Just days after the July 1 implementation date of the new rules, I had this back-and-forth in response to a query from an advisor to a fleet, his comments in italics:

In the last edition you said that in the new hours rules, FMCSA says time spent in a parked truck waiting to load or unload can be shown legally off duty. Where do I find this in writing? We’re being told this is wrong, can you help me? I really need clarification on this — our safety director is saying different.

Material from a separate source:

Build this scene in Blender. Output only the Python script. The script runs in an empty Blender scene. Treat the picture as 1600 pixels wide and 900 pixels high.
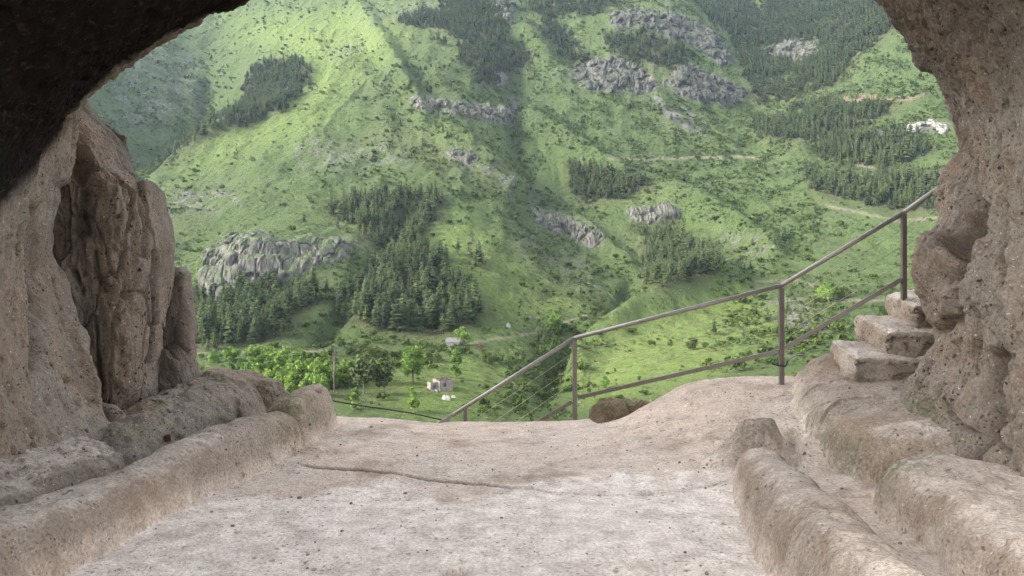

It’s a gray area, David – talking to FMCSA, basically they acknowledge that it depends on the circumstances, generally, of waiting time to load or unload. If a driver is “released from all responsibility” for the truck while sitting at a shipper/receiver facility, which you could read as analogous to, say, sitting in a parking lot waiting for the place to open or waiting for an appointment time or something of this nature (i.e. you’re not sitting in a line of trucks with the truck running, waiting for an open dock, etc.), then it seems reasonable to log that time off-duty and permissible under the new on-duty definition. Here’s how it reads:

“FMCSA  proposed to exclude from the definition of on-duty time any time resting in a parked CMV…. FMCSA is adopting the changes as proposed. FMCSA emphasizes that the changes to the definition do not alter the existing parts of the definition that define, as on duty, ‘(5) All time loading or unloading a commercial motor vehicle, supervising, or assisting in the loading or unloading, attending a commercial motor vehicle being loaded or unloaded, remaining in readiness to operate the commercial motor vehicle, or in giving or receiving receipts for shipments loaded or unloaded.’ Unless a driver is released from all responsibility for the vehicle while waiting to be loaded or unloaded, time spent waiting is still considered on duty time.”